Kherington Payne, of Placentia, California, is a real California girl in looks and style. At 18, she is the youngest of the dancers; she missed her high school graduation ceremony to tape the show. Her post-high school career has been non-stop, first with the show, then the tour. As soon as the tour is over, she will start work on the remake of the movie Fame, playing Alice, one of the principal dancers.

I congratulated her on her role in Fame. She said she found out that she got the part at the start of the tour. She is the first of this year’s dancers, aside from the winner, to be signed to a starring role.

I asked her if there was a stressful moment on the show that made her want to say, “I can’t take this anymore!” She said she had cried while working on the country two-step dance. While it didn’t make her want to quit, it certainly was a huge challenge and that was the dance that got her voted off the show.

I mentioned to Kherington that I had purposely avoided reading any reviews of the tour so that the performances would be a surprise to me—I wanted to form my own opinion. She asked me what I thought and I told her that I loved the show, the energy and the dancing. It was all phenomenal, and she was just beautiful in every dance. I wished her good luck with Fame, but something tells me luck is already on her side!

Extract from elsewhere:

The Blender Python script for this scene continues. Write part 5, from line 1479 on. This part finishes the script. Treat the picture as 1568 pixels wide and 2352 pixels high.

In the end, no one went home without a smile. After we said our goodbyes and made our way out to the parking lot, we heard a roar of cheers. Hundreds of fans were lined up outside hoping to get autographs and the tired but appreciative dancers were doing their best to accommodate them.

Some of the dancers have already secured their next roles. Others are contemplating what the future holds. But all of them are grateful for this whirlwind experience!